Work instructions:
Reproduce the listing below exactly, minus its pictures.
************
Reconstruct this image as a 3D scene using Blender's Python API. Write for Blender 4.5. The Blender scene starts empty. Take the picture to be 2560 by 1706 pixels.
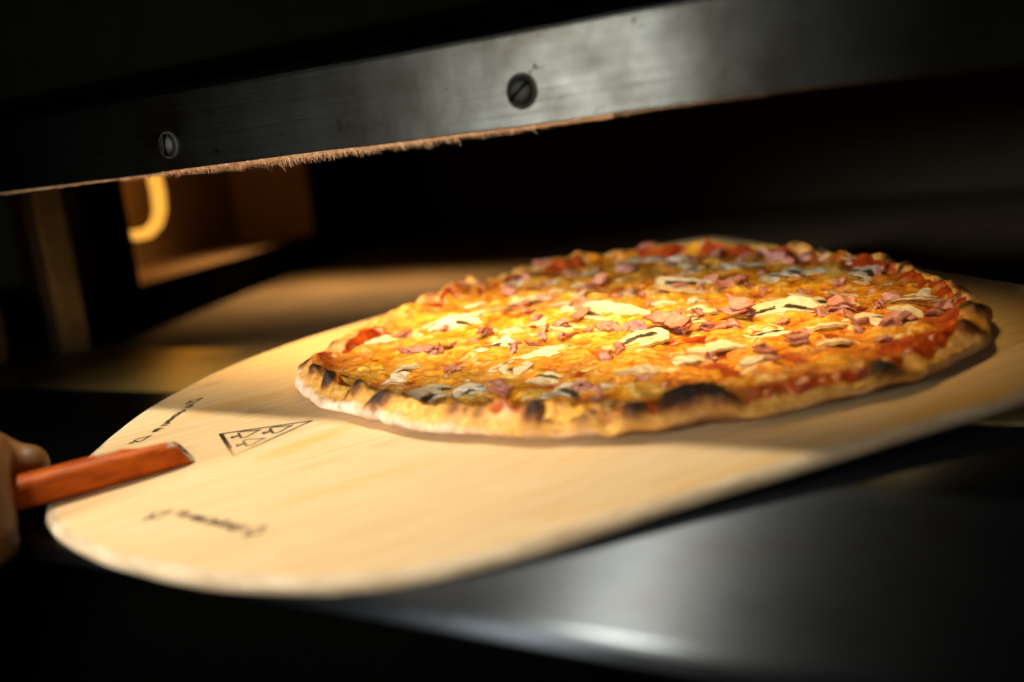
import bpy, math, random
import numpy as np
from mathutils import Matrix, Vector

random.seed(7)
rng = np.random.default_rng(11)
scene = bpy.context.scene
col = scene.collection
Z0 = 1.05                                  # height of the lens above the kitchen floor

# ------------------------------------------------------------------ camera
cam_d = bpy.data.cameras.new('camera')
cam = bpy.data.objects.new('camera', cam_d); col.objects.link(cam)
cam.matrix_world = Matrix(((0.8612, 0.0013, 0.5082, 0.0),
                           (0.4959, 0.2167, -0.8409, 0.0),
                           (-0.1112, 0.9762, 0.1859, Z0),
                           (0, 0, 0, 1)))
cam_d.lens = 35; cam_d.sensor_width = 36
cam_d.clip_start = 0.01; cam_d.clip_end = 30
cam_d.dof.use_dof = True
cam_d.dof.focus_distance = 0.472
cam_d.dof.aperture_fstop = 3.2
scene.camera = cam

# ------------------------------------------------------------------ world, exposure
w = bpy.data.worlds.new('World'); scene.world = w; w.use_nodes = True
bg = w.node_tree.nodes['Background']
bg.inputs['Color'].default_value = (0.75, 0.85, 0.55, 1); bg.inputs['Strength'].default_value = 0.003
vs = scene.view_settings
vs.view_transform = 'Standard'; vs.look = 'None'; vs.exposure = 0.0; vs.gamma = 1.0
vs.use_curve_mapping = False
scene.cycles.max_bounces = 6
scene.cycles.sample_clamp_indirect = 4.0
scene.cycles.use_denoising = True

# ------------------------------------------------------------------ lamps
def area(name, loc, target, sx, sy, power, color, spread=180, xdir=None):
    d = bpy.data.lights.new(name, 'AREA'); d.shape = 'RECTANGLE'
    d.size = sx; d.size_y = sy; d.energy = power; d.color = color
    d.spread = math.radians(spread)
    o = bpy.data.objects.new(name, d); col.objects.link(o)
    l = Vector((loc[0], loc[1], loc[2] + Z0)); t = Vector((target[0], target[1], target[2] + Z0))
    z = (l - t).normalized()
    x = Vector(xdir or (1, 0, 0)); x = (x - z * x.dot(z)).normalized()
    y = z.cross(x)
    o.matrix_world = Matrix(((x.x, y.x, z.x, l.x), (x.y, y.y, z.y, l.y), (x.z, y.z, z.z, l.z), (0, 0, 0, 1)))
    return o
# lamp of the extractor hood over the oven mouth: lights what stands in front of the oven
area('hood_lamp', (-0.43, 0.272, 0.62), (-0.32, 0.25, -0.11), 0.08, 0.03, 3.1, (1.0, 0.90, 0.72), 120)
# heating strip under the oven roof; deep one is added light on the floor
area('oven_roof_lamp', (-0.31, 0.428, 0.105), (-0.31, 0.444, -0.10), 0.44, 0.03, 0.46, (1.0, 0.65, 0.23), 62)
area('floor_fill_deep', (-0.72, 0.86, 0.10), (-0.72, 0.80, -0.12), 0.40, 0.04, 0.75, (1.0, 0.60, 0.25), 80)
# soft kitchen window behind the lens on the left, seen as a sheen in the steel
area('kitchen_window', (-0.64, -0.62, 0.10), (-0.28, 0.50, -0.06), 0.18, 0.16, 0.46, (1.0, 0.97, 0.90), 30)
# added fill on the pizza, from above the photographer's right shoulder
area('pizza_fill', (0.14, -0.50, 0.22), (-0.29, 0.40, -0.08), 0.16, 0.12, 0.16, (1.0, 0.95, 0.84), 28)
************
Answer for the task:
Reconstruct this image as a 3D scene using Blender's Python API. Write for Blender 4.5. The Blender scene starts empty. Take the picture to be 2560 by 1706 pixels.
import bpy, math, random
import numpy as np
from mathutils import Matrix, Vector

random.seed(7)
rng = np.random.default_rng(11)
scene = bpy.context.scene
col = scene.collection
Z0 = 1.05                                  # height of the lens above the kitchen floor

# ------------------------------------------------------------------ camera
cam_d = bpy.data.cameras.new('camera')
cam = bpy.data.objects.new('camera', cam_d); col.objects.link(cam)
cam.matrix_world = Matrix(((0.8612, 0.0013, 0.5082, 0.0),
                           (0.4959, 0.2167, -0.8409, 0.0),
                           (-0.1112, 0.9762, 0.1859, Z0),
                           (0, 0, 0, 1)))
cam_d.lens = 35; cam_d.sensor_width = 36
cam_d.clip_start = 0.01; cam_d.clip_end = 30
cam_d.dof.use_dof = True
cam_d.dof.focus_distance = 0.472
cam_d.dof.aperture_fstop = 3.2
scene.camera = cam

# ------------------------------------------------------------------ world, exposure
w = bpy.data.worlds.new('World'); scene.world = w; w.use_nodes = True
bg = w.node_tree.nodes['Background']
bg.inputs['Color'].default_value = (0.75, 0.85, 0.55, 1); bg.inputs['Strength'].default_value = 0.003
vs = scene.view_settings
vs.view_transform = 'Standard'; vs.look = 'None'; vs.exposure = 0.0; vs.gamma = 1.0
vs.use_curve_mapping = False
scene.cycles.max_bounces = 6
scene.cycles.sample_clamp_indirect = 4.0
scene.cycles.use_denoising = True

# ------------------------------------------------------------------ lamps
def area(name, loc, target, sx, sy, power, color, spread=180, xdir=None):
    d = bpy.data.lights.new(name, 'AREA'); d.shape = 'RECTANGLE'
    d.size = sx; d.size_y = sy; d.energy = power; d.color = color
    d.spread = math.radians(spread)
    o = bpy.data.objects.new(name, d); col.objects.link(o)
    l = Vector((loc[0], loc[1], loc[2] + Z0)); t = Vector((target[0], target[1], target[2] + Z0))
    z = (l - t).normalized()
    x = Vector(xdir or (1, 0, 0)); x = (x - z * x.dot(z)).normalized()
    y = z.cross(x)
    o.matrix_world = Matrix(((x.x, y.x, z.x, l.x), (x.y, y.y, z.y, l.y), (x.z, y.z, z.z, l.z), (0, 0, 0, 1)))
    return o
# lamp of the extractor hood over the oven mouth: lights what stands in front of the oven
area('hood_lamp', (-0.43, 0.272, 0.62), (-0.32, 0.25, -0.11), 0.08, 0.03, 3.1, (1.0, 0.90, 0.72), 120)
# heating strip under the oven roof; deep one is added light on the floor
area('oven_roof_lamp', (-0.31, 0.428, 0.105), (-0.31, 0.444, -0.10), 0.44, 0.03, 0.46, (1.0, 0.65, 0.23), 62)
area('floor_fill_deep', (-0.72, 0.86, 0.10), (-0.72, 0.80, -0.12), 0.40, 0.04, 0.75, (1.0, 0.60, 0.25), 80)
# soft kitchen window behind the lens on the left, seen as a sheen in the steel
area('kitchen_window', (-0.64, -0.62, 0.10), (-0.28, 0.50, -0.06), 0.18, 0.16, 0.46, (1.0, 0.97, 0.90), 30)
# added fill on the pizza, from above the photographer's right shoulder
area('pizza_fill', (0.14, -0.50, 0.22), (-0.29, 0.40, -0.08), 0.16, 0.12, 0.16, (1.0, 0.95, 0.84), 28)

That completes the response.